TASK DETAILS: Extract the text of every entry below exactly; leave images out.

RECORDED DATA:
** Start **
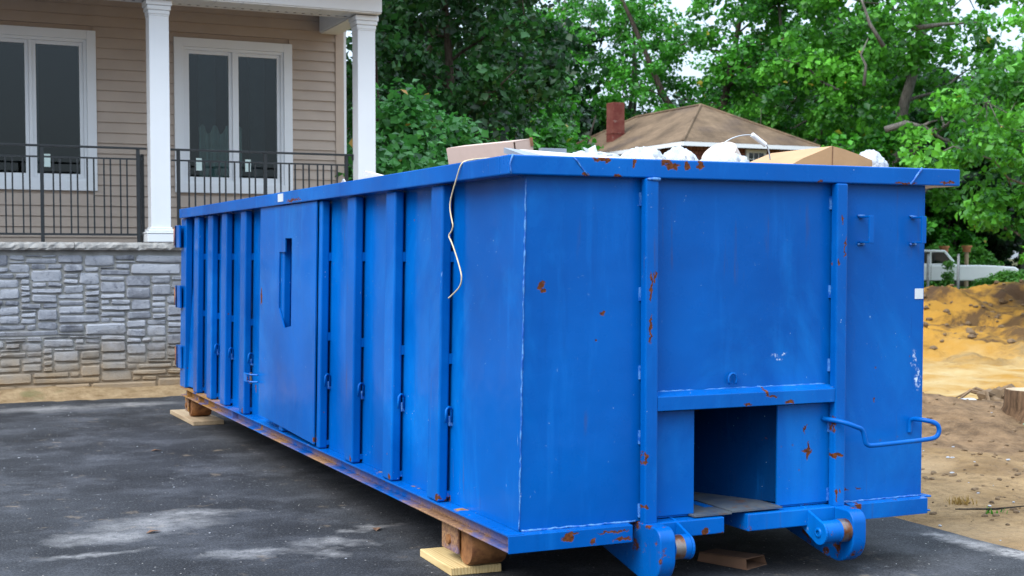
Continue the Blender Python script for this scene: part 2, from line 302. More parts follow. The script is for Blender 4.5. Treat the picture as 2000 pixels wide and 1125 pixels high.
# cottage
t = NT('brown_shingle', .95, .15); c = t.mix(t.rng(t.noise(.8, 6, .65), .35, .68), (.10, .068, .043), (.205, .14, .088)); c = t.mix(t.rng(t.noise(.45, 4, vec=t.scale(t.pos(), (1, .6, 2))), .52, .70, 0, .75), c, (.085, .062, .052))
br = t.n.new('ShaderNodeTexBrick'); br.inputs['Scale'].default_value = 1.0; br.inputs['Brick Width'].default_value = .3; br.inputs['Row Height'].default_value = .14; br.inputs['Mortar Size'].default_value = .012
br.inputs['Color1'].default_value = (1, 1, 1, 1); br.inputs['Color2'].default_value = (.82, .82, .82, 1); br.inputs['Mortar'].default_value = (.5, .5, .5, 1)
x, y, z = t.sep(); cb = t.n.new('ShaderNodeCombineXYZ'); t.L(t.math('ADD', x, y), cb.inputs[0]); t.L(t.math('MULTIPLY', z, 2.2), cb.inputs[1]); t.L(cb.outputs[0], br.inputs['Vector'])
ml = t.n.new('ShaderNodeMix'); ml.data_type = 'RGBA'; ml.blend_type = 'MULTIPLY'; ml.inputs[0].default_value = .8; t.L(c, ml.inputs[6]); t.L(br.outputs[0], ml.inputs[7]); t.set('Base Color', ml.outputs[2]); t.bump(br.outputs[0], .4, .02); M['shingle'] = t.m
t = NT('red_wood_shingle', .9, .2); x, y, z = t.sep(); cb = t.n.new('ShaderNodeCombineXYZ'); t.L(t.math('ADD', x, y), cb.inputs[0]); t.L(z, cb.inputs[1])
br = t.n.new('ShaderNodeTexBrick'); br.inputs['Scale'].default_value = 1; br.inputs['Brick Width'].default_value = .16; br.inputs['Row Height'].default_value = .16; br.inputs['Mortar Size'].default_value = .012
br.inputs['Color1'].default_value = (.17, .065, .045, 1); br.inputs['Color2'].default_value = (.26, .12, .085, 1); br.inputs['Mortar'].default_value = (.05, .02, .015, 1); t.L(cb.outputs[0], br.inputs['Vector']); t.set('Base Color', br.outputs[0]); t.bump(br.outputs[0], .5, .02); M['red_wall'] = t.m
t = NT('old_red_brick', .9, .2); c = t.mix(t.rng(t.noise(1.8, 6, .65), .40, .60), (.12, .028, .022), (.17, .06, .045)); c = t.mix(t.rng(t.noise(3.3, 6, .7), .58, .72, 0, .8), c, (.30, .24, .2)); t.set('Base Color', c); t.bump(t.noise(14, 4), .3, .02); M['chimney'] = t.m

# rubbish
M['carton'] = plain('brown_cardboard', (.38, .225, .11), .8, .1, 5, .1, 40); M['carton_pale'] = plain('pale_cardboard', (.45, .335, .28), .8, .06, 5, .1, 40)
M['carton_edge'] = plain('cardboard_edge', (.20, .10, .05), .9, .3, 40); M['carton_dark'] = plain('dirty_cardboard', (.16, .085, .05), .9, .25, 8)
M['grey_board'] = plain('grey_panel_board', (.20, .23, .27), .6, .15); M['foam'] = plain('white_foam_board', (.52, .50, .47), .7, .05)
t = NT('white_plastic_film', .25, .5); t.set('Base Color', t.mix(t.rng(t.noise(8, 5), .4, .7), (.52, .54, .56), (.34, .37, .41))); t.set('Subsurface Weight', .0); t.bump(t.noise(20, 5, .65, dist=1.4), .6, .03)
t.set('Base Color', t.mix(t.rng(t.noise(9, 5), .4, .7), (.56, .58, .61), (.40, .44, .49)))
tl = t.n.new('ShaderNodeBsdfTranslucent'); tl.inputs[0].default_value = (.78, .80, .82, 1); mx = t.n.new('ShaderNodeMixShader'); mx.inputs[0].default_value = .2; t.L(t.b.outputs[0], mx.inputs[1]); t.L(tl.outputs[0], mx.inputs[2]); t.L(mx.outputs[0], t.out.inputs['Surface'])
M['bag'] = t.m
M['bucket'] = plain('white_bucket_plastic', (.50, .41, .35), .45, .12, 9); M['wire'] = plain('cream_wire', (.62, .52, .33), .5, .15, 30); M['handle_wire'] = plain('galvanised_wire', (.45, .46, .47), .35, .1, metal=.8)
M['debris'] = plain('mixed_debris', (.25, .21, .17), .9, .5, 3, .5, 20)
# vegetation
def leaf_mat(name, dark, light, yellow=None):
    t = NT(name, .5, .35); a = t.n.new('ShaderNodeAttribute'); a.attribute_name = 'tint'
    c = t.mix(a.outputs['Fac'], dark, light)
    if yellow: c = t.mix(t.rng(a.outputs['Fac'], .965, .975), c, yellow)
    t.set('Base Color', c); tl = t.n.new('ShaderNodeBsdfTranslucent'); br = t.n.new('ShaderNodeMix'); br.data_type = 'RGBA'; br.inputs[0].default_value = .5
    t.L(c, br.inputs[6]); br.inputs[7].default_value = (*(min(1, v * 1.7) for v in light), 1); t.L(br.outputs[2], tl.inputs[0])
    mx = t.n.new('ShaderNodeMixShader'); mx.inputs[0].default_value = .26; t.L(t.b.outputs[0], mx.inputs[1]); t.L(tl.outputs[0], mx.inputs[2]); t.L(mx.outputs[0], t.out.inputs['Surface']); return t.m
M['leaf_dark'] = leaf_mat('dark_maple_leaf', (.003, .018, .005), (.024, .11, .018))
M['leaf_mid'] = leaf_mat('locust_leaf', (.006, .055, .006), (.075, .34, .022), (.30, .26, .03))
M['leaf_bright'] = leaf_mat('bright_leaf', (.008, .065, .007), (.115, .40, .03), (.42, .34, .04))
M['leaf_bush'] = leaf_mat('sapling_leaf', (.006, .05, .012), (.08, .31, .055), (.40, .2, .04))
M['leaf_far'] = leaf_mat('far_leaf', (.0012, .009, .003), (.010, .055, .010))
M['grass'] = leaf_mat('grass_blade', (.03, .12, .015), (.10, .30, .03))
M['straw'] = leaf_mat('dry_grass_blade', (.20, .12, .03), (.42, .27, .08))
def bark(name, a, b):
    t = NT(name, .95, .15); n = t.noise(5, 6, .7, vec=t.scale(t.pos(), (4, 4, .8))); t.set('Base Color', t.mix(t.rng(n, .35, .65), a, b)); t.bump(n, .8, .03); return t.m
M['bark'] = bark('dark_bark', (.018, .014, .011), (.075, .06, .047)); M['bark_grey'] = bark('grey_bark', (.055, .05, .045), (.20, .18, .16)); M['bark_brown'] = bark('stump_bark', (.05, .03, .017), (.17, .10, .055))
t = NT('cut_wood', .85, .2); t.set('Base Color', t.mix(t.rng(t.noise(7, 5), .35, .65), (.28, .20, .12), (.48, .38, .26))); M['cut'] = t.m
M['rock'] = plain('grey_concrete', (.33, .34, .36), .9, .25, 9, .4, 30); M['clod'] = plain('brown_clod', (.14, .09, .048), .95, .35, 9, .6, 40)
M['car_white'] = plain('white_car_paint', (.78, .80, .82), .25, .02, spec=.5); M['tyre'] = plain('tyre_rubber', (.02, .02, .02), .8); M['chrome'] = plain('wheel_metal', (.4, .4, .4), .3, .1, metal=.8); M['terracotta'] = plain('terracotta', (.38, .15, .06), .8, .2)
M['red_light'] = plain('red_lamp_lens', (.35, .02, .02), .3); M['bumper'] = plain('grey_bumper', (.10, .10, .11), .5)

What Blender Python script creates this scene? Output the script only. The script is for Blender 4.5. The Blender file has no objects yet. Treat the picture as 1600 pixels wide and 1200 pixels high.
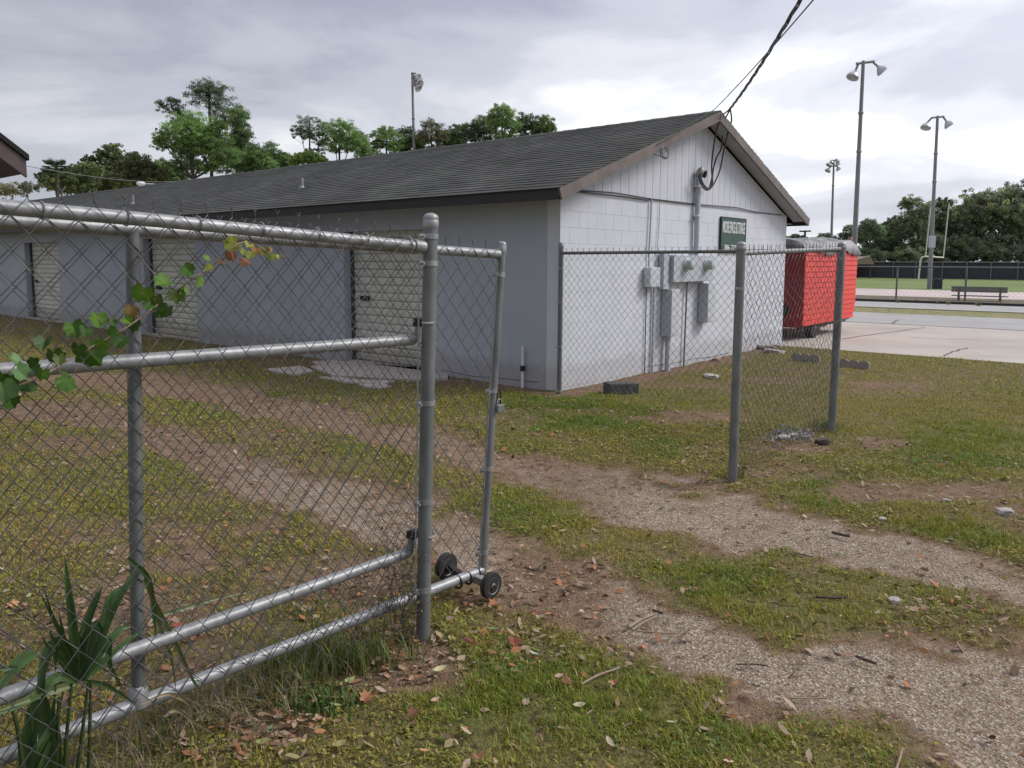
** End **
ANSWER TO THE PROBLEM:
Continue the Blender Python script for this scene: part 2, from line 302. More parts follow. The script is for Blender 4.5. Treat the picture as 2000 pixels wide and 1125 pixels high.
# cottage
t = NT('brown_shingle', .95, .15); c = t.mix(t.rng(t.noise(.8, 6, .65), .35, .68), (.10, .068, .043), (.205, .14, .088)); c = t.mix(t.rng(t.noise(.45, 4, vec=t.scale(t.pos(), (1, .6, 2))), .52, .70, 0, .75), c, (.085, .062, .052))
br = t.n.new('ShaderNodeTexBrick'); br.inputs['Scale'].default_value = 1.0; br.inputs['Brick Width'].default_value = .3; br.inputs['Row Height'].default_value = .14; br.inputs['Mortar Size'].default_value = .012
br.inputs['Color1'].default_value = (1, 1, 1, 1); br.inputs['Color2'].default_value = (.82, .82, .82, 1); br.inputs['Mortar'].default_value = (.5, .5, .5, 1)
x, y, z = t.sep(); cb = t.n.new('ShaderNodeCombineXYZ'); t.L(t.math('ADD', x, y), cb.inputs[0]); t.L(t.math('MULTIPLY', z, 2.2), cb.inputs[1]); t.L(cb.outputs[0], br.inputs['Vector'])
ml = t.n.new('ShaderNodeMix'); ml.data_type = 'RGBA'; ml.blend_type = 'MULTIPLY'; ml.inputs[0].default_value = .8; t.L(c, ml.inputs[6]); t.L(br.outputs[0], ml.inputs[7]); t.set('Base Color', ml.outputs[2]); t.bump(br.outputs[0], .4, .02); M['shingle'] = t.m
t = NT('red_wood_shingle', .9, .2); x, y, z = t.sep(); cb = t.n.new('ShaderNodeCombineXYZ'); t.L(t.math('ADD', x, y), cb.inputs[0]); t.L(z, cb.inputs[1])
br = t.n.new('ShaderNodeTexBrick'); br.inputs['Scale'].default_value = 1; br.inputs['Brick Width'].default_value = .16; br.inputs['Row Height'].default_value = .16; br.inputs['Mortar Size'].default_value = .012
br.inputs['Color1'].default_value = (.17, .065, .045, 1); br.inputs['Color2'].default_value = (.26, .12, .085, 1); br.inputs['Mortar'].default_value = (.05, .02, .015, 1); t.L(cb.outputs[0], br.inputs['Vector']); t.set('Base Color', br.outputs[0]); t.bump(br.outputs[0], .5, .02); M['red_wall'] = t.m
t = NT('old_red_brick', .9, .2); c = t.mix(t.rng(t.noise(1.8, 6, .65), .40, .60), (.12, .028, .022), (.17, .06, .045)); c = t.mix(t.rng(t.noise(3.3, 6, .7), .58, .72, 0, .8), c, (.30, .24, .2)); t.set('Base Color', c); t.bump(t.noise(14, 4), .3, .02); M['chimney'] = t.m

# rubbish
M['carton'] = plain('brown_cardboard', (.38, .225, .11), .8, .1, 5, .1, 40); M['carton_pale'] = plain('pale_cardboard', (.45, .335, .28), .8, .06, 5, .1, 40)
M['carton_edge'] = plain('cardboard_edge', (.20, .10, .05), .9, .3, 40); M['carton_dark'] = plain('dirty_cardboard', (.16, .085, .05), .9, .25, 8)
M['grey_board'] = plain('grey_panel_board', (.20, .23, .27), .6, .15); M['foam'] = plain('white_foam_board', (.52, .50, .47), .7, .05)
t = NT('white_plastic_film', .25, .5); t.set('Base Color', t.mix(t.rng(t.noise(8, 5), .4, .7), (.52, .54, .56), (.34, .37, .41))); t.set('Subsurface Weight', .0); t.bump(t.noise(20, 5, .65, dist=1.4), .6, .03)
t.set('Base Color', t.mix(t.rng(t.noise(9, 5), .4, .7), (.56, .58, .61), (.40, .44, .49)))
tl = t.n.new('ShaderNodeBsdfTranslucent'); tl.inputs[0].default_value = (.78, .80, .82, 1); mx = t.n.new('ShaderNodeMixShader'); mx.inputs[0].default_value = .2; t.L(t.b.outputs[0], mx.inputs[1]); t.L(tl.outputs[0], mx.inputs[2]); t.L(mx.outputs[0], t.out.inputs['Surface'])
M['bag'] = t.m
M['bucket'] = plain('white_bucket_plastic', (.50, .41, .35), .45, .12, 9); M['wire'] = plain('cream_wire', (.62, .52, .33), .5, .15, 30); M['handle_wire'] = plain('galvanised_wire', (.45, .46, .47), .35, .1, metal=.8)
M['debris'] = plain('mixed_debris', (.25, .21, .17), .9, .5, 3, .5, 20)
# vegetation
def leaf_mat(name, dark, light, yellow=None):
    t = NT(name, .5, .35); a = t.n.new('ShaderNodeAttribute'); a.attribute_name = 'tint'
    c = t.mix(a.outputs['Fac'], dark, light)
    if yellow: c = t.mix(t.rng(a.outputs['Fac'], .965, .975), c, yellow)
    t.set('Base Color', c); tl = t.n.new('ShaderNodeBsdfTranslucent'); br = t.n.new('ShaderNodeMix'); br.data_type = 'RGBA'; br.inputs[0].default_value = .5
    t.L(c, br.inputs[6]); br.inputs[7].default_value = (*(min(1, v * 1.7) for v in light), 1); t.L(br.outputs[2], tl.inputs[0])
    mx = t.n.new('ShaderNodeMixShader'); mx.inputs[0].default_value = .26; t.L(t.b.outputs[0], mx.inputs[1]); t.L(tl.outputs[0], mx.inputs[2]); t.L(mx.outputs[0], t.out.inputs['Surface']); return t.m
M['leaf_dark'] = leaf_mat('dark_maple_leaf', (.003, .018, .005), (.024, .11, .018))
M['leaf_mid'] = leaf_mat('locust_leaf', (.006, .055, .006), (.075, .34, .022), (.30, .26, .03))
M['leaf_bright'] = leaf_mat('bright_leaf', (.008, .065, .007), (.115, .40, .03), (.42, .34, .04))
M['leaf_bush'] = leaf_mat('sapling_leaf', (.006, .05, .012), (.08, .31, .055), (.40, .2, .04))
M['leaf_far'] = leaf_mat('far_leaf', (.0012, .009, .003), (.010, .055, .010))
M['grass'] = leaf_mat('grass_blade', (.03, .12, .015), (.10, .30, .03))
M['straw'] = leaf_mat('dry_grass_blade', (.20, .12, .03), (.42, .27, .08))
def bark(name, a, b):
    t = NT(name, .95, .15); n = t.noise(5, 6, .7, vec=t.scale(t.pos(), (4, 4, .8))); t.set('Base Color', t.mix(t.rng(n, .35, .65), a, b)); t.bump(n, .8, .03); return t.m
M['bark'] = bark('dark_bark', (.018, .014, .011), (.075, .06, .047)); M['bark_grey'] = bark('grey_bark', (.055, .05, .045), (.20, .18, .16)); M['bark_brown'] = bark('stump_bark', (.05, .03, .017), (.17, .10, .055))
t = NT('cut_wood', .85, .2); t.set('Base Color', t.mix(t.rng(t.noise(7, 5), .35, .65), (.28, .20, .12), (.48, .38, .26))); M['cut'] = t.m
M['rock'] = plain('grey_concrete', (.33, .34, .36), .9, .25, 9, .4, 30); M['clod'] = plain('brown_clod', (.14, .09, .048), .95, .35, 9, .6, 40)
M['car_white'] = plain('white_car_paint', (.78, .80, .82), .25, .02, spec=.5); M['tyre'] = plain('tyre_rubber', (.02, .02, .02), .8); M['chrome'] = plain('wheel_metal', (.4, .4, .4), .3, .1, metal=.8); M['terracotta'] = plain('terracotta', (.38, .15, .06), .8, .2)
M['red_light'] = plain('red_lamp_lens', (.35, .02, .02), .3); M['bumper'] = plain('grey_bumper', (.10, .10, .11), .5)

What Blender Python script creates this scene? Output the script only. The script is for Blender 4.5. The Blender file has no objects yet. Treat the picture as 1600 pixels wide and 1200 pixels high.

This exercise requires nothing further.